A bill to make it more difficult for local police to enforce federal gun laws and in some cases criminally penalize them, now heads to Kentucky Gov. Andy Beshear's desk.

Kentucky lawmakers have secured enough votes to override a veto of House Bill 153, which bans state and local law enforcement and other public officials from enforcing federal firearms regulations enacted after Jan. 1, 2021.

Cathy Hobart, a volunteer for Kentucky Moms Demand Action for Gun Sense in America, said she is concerned the measure could hamper efforts to protect communities from rising levels of gun violence.
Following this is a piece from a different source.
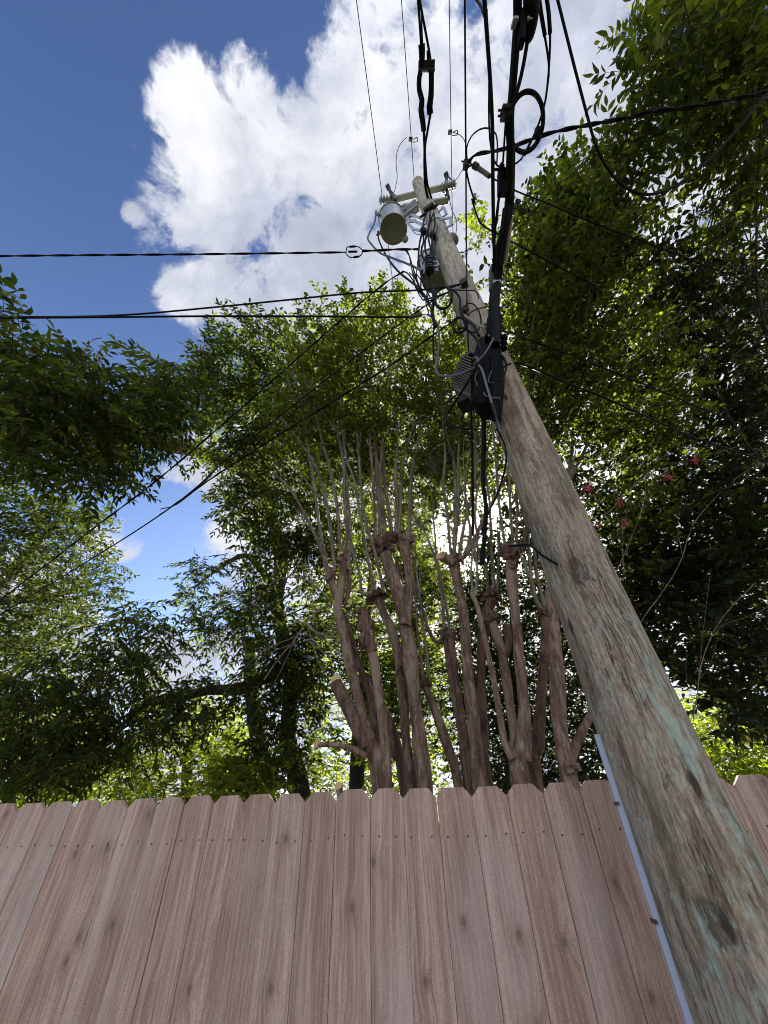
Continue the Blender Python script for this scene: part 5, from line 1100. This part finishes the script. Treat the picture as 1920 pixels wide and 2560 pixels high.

"What we know is that the more guns that are in circulation, the more likely they are to be stolen, the more likely they are to get into the hands of people that have no business having those guns like children and criminals," Hobart pointed out.

According to Mental Health America, 85% of suicide attempts with a firearm result in death. More than 800 Kentuckians died by suicide in 2020, and 65% involved a firearm.

Kentuckians in crisis can call 988 24 hours a day, seven days a week to speak with suicide prevention and mental health counselors.

Hobart added it is not up to states to decide which federal laws they are going to enforce. She also pointed out the legislation's vague wording could create confusion among police officers.

"It makes it difficult for law enforcement to know which laws to enforce," Hobart contended. "That will lead to confusion, we think it will lead to more gun crime in the long run."

Supporters of the bill argue the federal government, not the state of Kentucky, is responsible for enforcing its own gun laws. Last week President Biden signed an executive order strengthening background check requirements for firearms dealers.